Bloomberg reports: “The U.S. government is prepared to lend more than $7.4 trillion on behalf of American taxpayers, or half the value of everything produced in the nation last year, to rescue the financial system since the credit markets seized up 15 months ago.” But where is it all going to come from?
With that staggering sum, James Pinkerton observes, “I think that we will have to add some zeroes to our notion of ‘stimulus.’ And to our calculations for the deficit and the national debt. And, oh yes, to inflation. So the prudent investor will go long on wheelbarrows.”
Smart counsel from Paul Weyrich: “Will Republicans come back significantly in 2010? It is difficult to say. Unless Republicans become more credible as conservatives – conservatives who actually do something about public schools, energy, the economy and government reform – their gains in elections will probably be meager. Nevertheless, there is the possibility that the leftist majority in Congress will overreach the limits of their power. . . But when a team has to depend upon its opponents mistakes and fumbles in order to score, that team probably will lose.”
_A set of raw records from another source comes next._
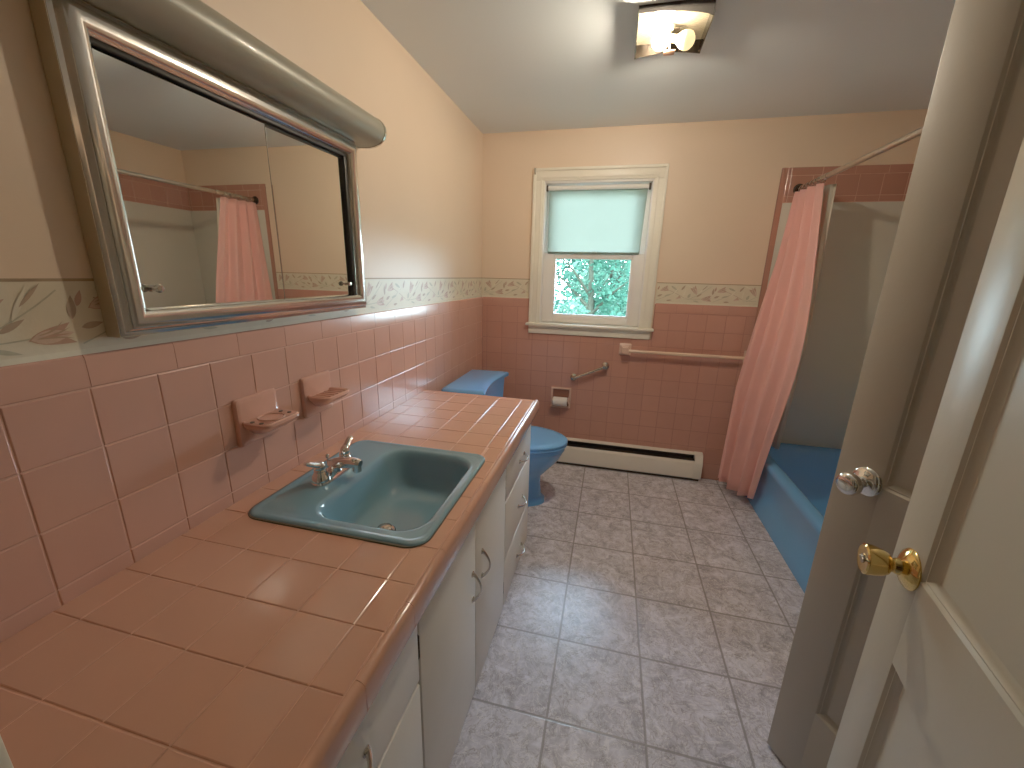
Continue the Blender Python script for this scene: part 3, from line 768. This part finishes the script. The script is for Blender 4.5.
for (y0, y1, x, ky, ks) in ((MY0+.048, .984, .026, .640, 1), (.955, MY1-.062, .018, 1.268, 1)):
    mb = MB(); mb.box((x-.004, y0, MZ0+.047), (x, y1, MZ1-.060), .0008, 1)
    dd = mpart(mb, 'mirror_door', M['mirror'])
    if y0 < .9:
        e = MB(); e.box((x-.005, y1-.0005, MZ0+.047), (x+.0006, y1+.0016, MZ1-.060), .0003, 1); e.build('glass_edge', M['glass_edge'], dd)
    else:
        piv = Vector((x, y0-.9625, 0)); R_ = Matrix.Translation(Vector((x, y0, 0))) @ Matrix.Rotation(math.radians(-.65), 4, 'Z') @ Matrix.Translation(Vector((-x, -y0, 0)))
        dd.data.transform(R_)
    mb = MB(); mb.lathe([(.0075, 0), (.0075, .002), (.0035, .005), (.0035, .012), (.0075, .016), (.0085, .020), (.0065, .025), (.001, .026)], (x, ky, 1.328), (1, 0, 0), 18)
    mb.build('knob', M['chrome_old'], dd)

# bar light over the cabinet
vl = thing('vanity_light', 'long grey rounded bar light above the mirror cabinet', 'light fixture', loc=(0, 0.96, 1.80))
LY0, LY1 = 0.47, 1.438
prof = [(0.002, 1.794), (.045, 1.7915), (.068, 1.794), (.086, 1.800), (.100, 1.810), (.109, 1.823), (.1125, 1.838), (.110, 1.852), (.102, 1.866), (.089, 1.877), (.070, 1.884), (.045, 1.888), (0.002, 1.888)]
def lpart(mb, name, m, **k):
    o = mb.build(name, m, vl, **k); o.location = (0, -0.96, -1.80); return o
mb = MB(); mb.loft([[(x, LY0+.012, z) for x, z in prof], [(x, LY1-.012, z) for x, z in prof]]); lpart(mb, 'housing', M['lamp_housing'], sharp=40)
for y0, y1 in ((LY0, LY0+.012), (LY1-.012, LY1)):
    mb = MB(); cxp, czp = .05, 1.84
    def sc(k): return [(cxp + (x-cxp)*k if x > .003 else .002, czp + (z-czp)*k) for x, z in prof]
    mb.loft([[(x, y0, z) for x, z in sc(1.0 if y0 < 1 else 1.045)], [(x, y0+.003, z) for x, z in sc(1.045)], [(x, y1-.003, z) for x, z in sc(1.045)], [(x, y1, z) for x, z in sc(1.0)]])
    lpart(mb, 'end_cap', M['chrome_frame'], sharp=40)

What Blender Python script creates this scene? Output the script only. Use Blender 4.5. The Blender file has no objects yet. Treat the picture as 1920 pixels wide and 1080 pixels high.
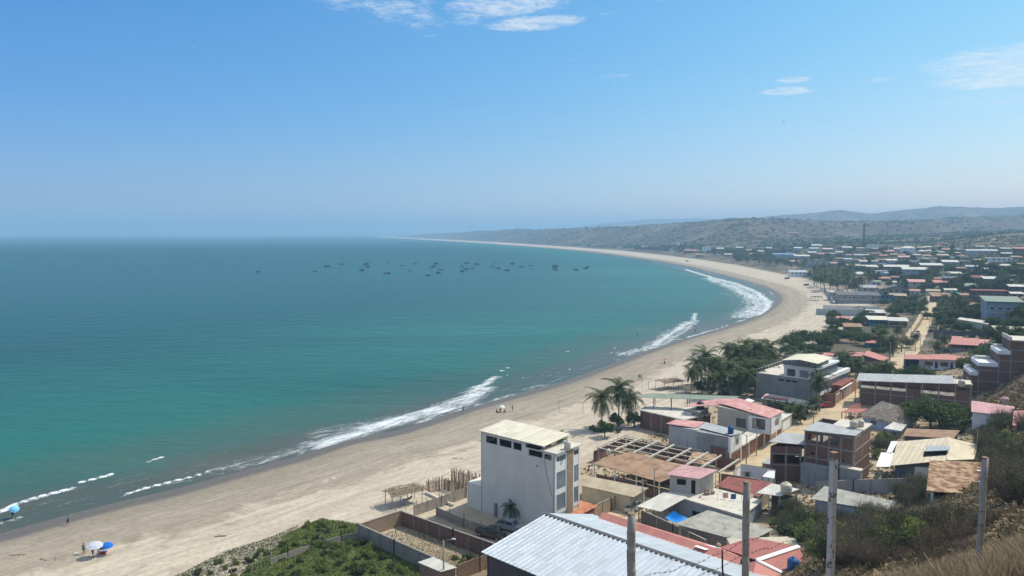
# A bay with a fishing fleet, beach and town, seen from a dry hillside.
EXPO=0.19
SKY_AIR,SKY_DUST,SKY_OZ,SKY_STR=1.25,0.15,3.2,0.15
CLOUD_V=5.6
SUN_E=3.9
HAZE_D=2.1e-4
import bpy, math, random
import numpy as np
R=math.radians
scene=bpy.context.scene
col=scene.collection
# ---------------------------------------------------------------- camera
CAMH=50.0; FPX=26/36*1920; PITCH=math.atan((540-436)/FPX)
cam=bpy.data.cameras.new('camera'); cam.lens=26; cam.sensor_width=36; cam.clip_start=.3; cam.clip_end=90000
co=bpy.data.objects.new('camera',cam); col.objects.link(co)
co.location=(0,0,CAMH); co.rotation_euler=(math.pi/2-PITCH,0,0)
scene.camera=co
scene.render.resolution_x=1024; scene.render.resolution_y=576
scene.view_settings.view_transform='Standard'; scene.view_settings.look='None'
scene.view_settings.exposure=EXPO; scene.view_settings.gamma=1
scene.cycles.use_denoising=True
scene.cycles.max_bounces=6; scene.cycles.diffuse_bounces=3; scene.cycles.glossy_bounces=2
scene.cycles.transmission_bounces=3; scene.cycles.volume_bounces=1; scene.cycles.transparent_max_bounces=6
scene.cycles.use_light_tree=False
# ---------------------------------------------------------------- sun and sky
SUN_AZ=R(25); SUN_EL=R(54)      # azimuth from +X towards +Y
world=bpy.data.worlds.new('World'); scene.world=world; world.use_nodes=True
nt=world.node_tree; nt.nodes.clear()
def N(nt,t,**k):
    n=nt.nodes.new(t)
    for a,b in k.items():
        if a.startswith('_'): n.inputs[a[1:]].default_value=b
        else: setattr(n,a,b)
    return n
def MA(nt,op,a,b=None,c=None,clamp=False):
    n=nt.nodes.new('ShaderNodeMath'); n.operation=op; n.use_clamp=clamp
    for i,v in enumerate((a,b,c)):
        if v is None: continue
        if isinstance(v,(int,float)): n.inputs[i].default_value=v
        else: nt.links.new(v,n.inputs[i])
    return n.outputs[0]
def MIX(nt,f,a,b,blend='MIX'):
    n=nt.nodes.new('ShaderNodeMix'); n.data_type='RGBA'; n.blend_type=blend; n.clamp_factor=True
    for i,v in ((0,f),(6,a),(7,b)):
        if isinstance(v,(int,float)): n.inputs[i].default_value=v if i==0 else (v,v,v,1)
        elif isinstance(v,(tuple,list)): n.inputs[i].default_value=(*v[:3],1)
        else: nt.links.new(v,n.inputs[i])
    return n.outputs[2]
def SM(nt,v,a,b,c=0.,d=1.):
    n=nt.nodes.new('ShaderNodeMapRange'); n.interpolation_type='SMOOTHSTEP'
    nt.links.new(v,n.inputs[0]); n.inputs[1].default_value=a; n.inputs[2].default_value=b; n.inputs[3].default_value=c; n.inputs[4].default_value=d
    return n.outputs[0]
def NZ(nt,vec,scale,detail=4,rough=.5,dist=0.,dim='3D'):
    n=nt.nodes.new('ShaderNodeTexNoise'); n.noise_dimensions=dim
    n.inputs['Scale'].default_value=scale; n.inputs['Detail'].default_value=detail; n.inputs['Roughness'].default_value=rough; n.inputs['Distortion'].default_value=dist
    if vec is not None: nt.links.new(vec,n.inputs['Vector'])
    return n.outputs['Fac']
def VM(nt,op,a,b=None):
    n=nt.nodes.new('ShaderNodeVectorMath'); n.operation=op
    for i,v in enumerate((a,b)):
        if v is None: continue
        if isinstance(v,(tuple,list)): n.inputs[i].default_value=v
        else: nt.links.new(v,n.inputs[i])
    return n.outputs[0]
sky=N(nt,'ShaderNodeTexSky',sky_type='NISHITA',sun_disc=False,sun_elevation=SUN_EL,sun_rotation=math.pi/2-SUN_AZ,altitude=0,air_density=SKY_AIR,dust_density=SKY_DUST,ozone_density=SKY_OZ)
bg=N(nt,'ShaderNodeBackground',_Strength=SKY_STR); wo=N(nt,'ShaderNodeOutputWorld')
tc=N(nt,'ShaderNodeTexCoord'); sp=N(nt,'ShaderNodeSeparateXYZ'); nt.links.new(tc.outputs['Generated'],sp.inputs[0])
X,Y,Z=sp.outputs
azim=MA(nt,'ARCTAN2',X,Y); elev=MA(nt,'ARCSINE',Z)
zc=MA(nt,'MAXIMUM',Z,.03)
cb=N(nt,'ShaderNodeCombineXYZ'); nt.links.new(MA(nt,'DIVIDE',X,zc),cb.inputs[0]); nt.links.new(MA(nt,'DIVIDE',Y,zc),cb.inputs[1])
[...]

The smartest take I’ve yet read on the Minnesota Senate recount is here.
A handy summary on Eric Holder.
This says it all: “Congress encourages Detroit to focus on electric models, even though they’re not yet profitable.” Perhaps the auto companies would do better without the federal government’s “help.”
None of these candidates for the RNC Chair strike me as the sort to remake the GOP into an effective national party again. That task, it seems, is going to have to be done by activists, state houses, and Congress and, most especially, by governors. Still it would help to have someone to improve the nuts and bolts of fundraising, communication, and party organization.
Advice to President-elect Obama on a Middle East peace “deal”: “Manage it as best you can: help support an Israeli-Hamas ceasefire, train PA security forces, pour economic aid into the West Bank and Gaza, even nurture Israeli-Palestinian negotiations on the big issues, but don’t think you can solve it; you can’t.” I’m not so game on “pour economic aid into the West Bank and Gaza,” since it would be a bigger waste than giving it to the Big Three auto companies. But the rest is sound.
A compendium of half-truths and scare tactics designed to drum up support for an auto bailout. What is missing? Any reasoned explanation for how a bailout would return the car companies to health. Even the President-elect isn’t giving them the money without that.
Chuck Todd catches the President-elect fudging on “creating”/”saving” 2.5. million jobs.
Leave it to the Democrats to turn Maine Senator Susan Collins into an aggrieved partisan. Nice work, fellas. In all the years they’ve been trying, Republicans haven’t done it.
Tony Lake and Susan Rice are being marginalized, one observer notes: “How strange it would be if Obama is arranging his foreign policy team so as not to offend the woman whose foreign policy provided the foil for his primary candidacy.”